EXERCISE DIRECTIONS:
Repeat the material below word for word and leave out all pictures.
--- Start ---
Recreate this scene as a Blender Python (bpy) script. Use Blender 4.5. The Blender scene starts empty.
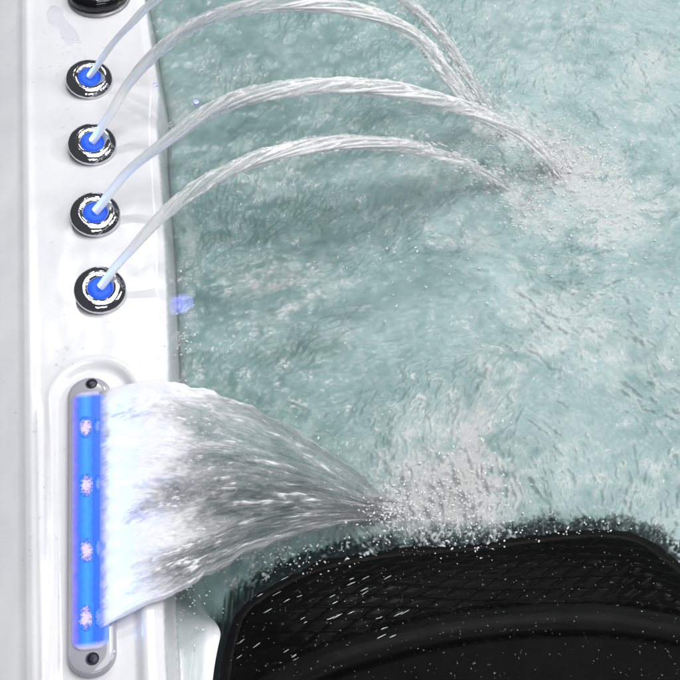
import bpy, bmesh, math, random
import numpy as np
from mathutils import Vector, Matrix
random.seed(7); rng = np.random.default_rng(11)
scene = bpy.context.scene
col = scene.collection

# ------------------------------------------------------------ camera geometry
F = 1270.0; TH = math.radians(35); D = 1.27
CAM = np.array([0, -D*math.sin(TH), D*math.cos(TH)])
RT = np.array([1.0, 0, 0]); UP = np.array([0, math.cos(TH), math.sin(TH)]); FW = np.array([0, math.sin(TH), -math.cos(TH)])
def P(px, py, z=0.0):
    """point at height z that the photograph shows at px,py (used to survey the real plan of the tub)"""
    d = FW + RT*(px-340)/F + UP*(340-py)/F
    return CAM + d*((z-CAM[2])/d[2])
def PX(x, y, z=0.0):
    vx = x-CAM[0]; vy = y-CAM[1]; vz = z-CAM[2]
    w = vy*FW[1]+vz*FW[2]
    return 340+F*vx/w, 340-F*(vy*UP[1]+vz*UP[2])/w
cd = bpy.data.cameras.new('camera'); cam = bpy.data.objects.new('camera', cd); col.objects.link(cam)
cam.location = CAM; cam.rotation_euler = (TH, 0, 0)
cd.sensor_width = 36; cd.lens = 36*F/680; cd.clip_end = 50; cd.clip_start = 0.02
cd.dof.use_dof = False
scene.camera = cam

# ------------------------------------------------------------ noise
_perm = rng.permutation(256); _ang = rng.random(256)*2*np.pi
_gx = np.cos(_ang); _gy = np.sin(_ang)
def perlin(x, y, seed=0):
    xi = np.floor(x).astype(np.int64); yi = np.floor(y).astype(np.int64)
    xf = x-xi; yf = y-yi
    u = xf*xf*xf*(xf*(xf*6-15)+10); v = yf*yf*yf*(yf*(yf*6-15)+10)
    def g(ix, iy, dx, dy):
        h = _perm[(_perm[(ix+seed*37) & 255]+iy+seed*91) & 255]
        return _gx[h]*dx+_gy[h]*dy
    a = g(xi, yi, xf, yf); b = g(xi+1, yi, xf-1, yf); c = g(xi, yi+1, xf, yf-1); d = g(xi+1, yi+1, xf-1, yf-1)
    return ((a+(b-a)*u)+((c+(d-c)*u)-(a+(b-a)*u))*v)*1.5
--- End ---
RESULT:
Recreate this scene as a Blender Python (bpy) script. Use Blender 4.5. The Blender scene starts empty.
import bpy, bmesh, math, random
import numpy as np
from mathutils import Vector, Matrix
random.seed(7); rng = np.random.default_rng(11)
scene = bpy.context.scene
col = scene.collection

# ------------------------------------------------------------ camera geometry
F = 1270.0; TH = math.radians(35); D = 1.27
CAM = np.array([0, -D*math.sin(TH), D*math.cos(TH)])
RT = np.array([1.0, 0, 0]); UP = np.array([0, math.cos(TH), math.sin(TH)]); FW = np.array([0, math.sin(TH), -math.cos(TH)])
def P(px, py, z=0.0):
    """point at height z that the photograph shows at px,py (used to survey the real plan of the tub)"""
    d = FW + RT*(px-340)/F + UP*(340-py)/F
    return CAM + d*((z-CAM[2])/d[2])
def PX(x, y, z=0.0):
    vx = x-CAM[0]; vy = y-CAM[1]; vz = z-CAM[2]
    w = vy*FW[1]+vz*FW[2]
    return 340+F*vx/w, 340-F*(vy*UP[1]+vz*UP[2])/w
cd = bpy.data.cameras.new('camera'); cam = bpy.data.objects.new('camera', cd); col.objects.link(cam)
cam.location = CAM; cam.rotation_euler = (TH, 0, 0)
cd.sensor_width = 36; cd.lens = 36*F/680; cd.clip_end = 50; cd.clip_start = 0.02
cd.dof.use_dof = False
scene.camera = cam

# ------------------------------------------------------------ noise
_perm = rng.permutation(256); _ang = rng.random(256)*2*np.pi
_gx = np.cos(_ang); _gy = np.sin(_ang)
def perlin(x, y, seed=0):
    xi = np.floor(x).astype(np.int64); yi = np.floor(y).astype(np.int64)
    xf = x-xi; yf = y-yi
    u = xf*xf*xf*(xf*(xf*6-15)+10); v = yf*yf*yf*(yf*(yf*6-15)+10)
    def g(ix, iy, dx, dy):
        h = _perm[(_perm[(ix+seed*37) & 255]+iy+seed*91) & 255]
        return _gx[h]*dx+_gy[h]*dy
    a = g(xi, yi, xf, yf); b = g(xi+1, yi, xf-1, yf); c = g(xi, yi+1, xf, yf-1); d = g(xi+1, yi+1, xf-1, yf-1)
    return ((a+(b-a)*u)+((c+(d-c)*u)-(a+(b-a)*u))*v)*1.5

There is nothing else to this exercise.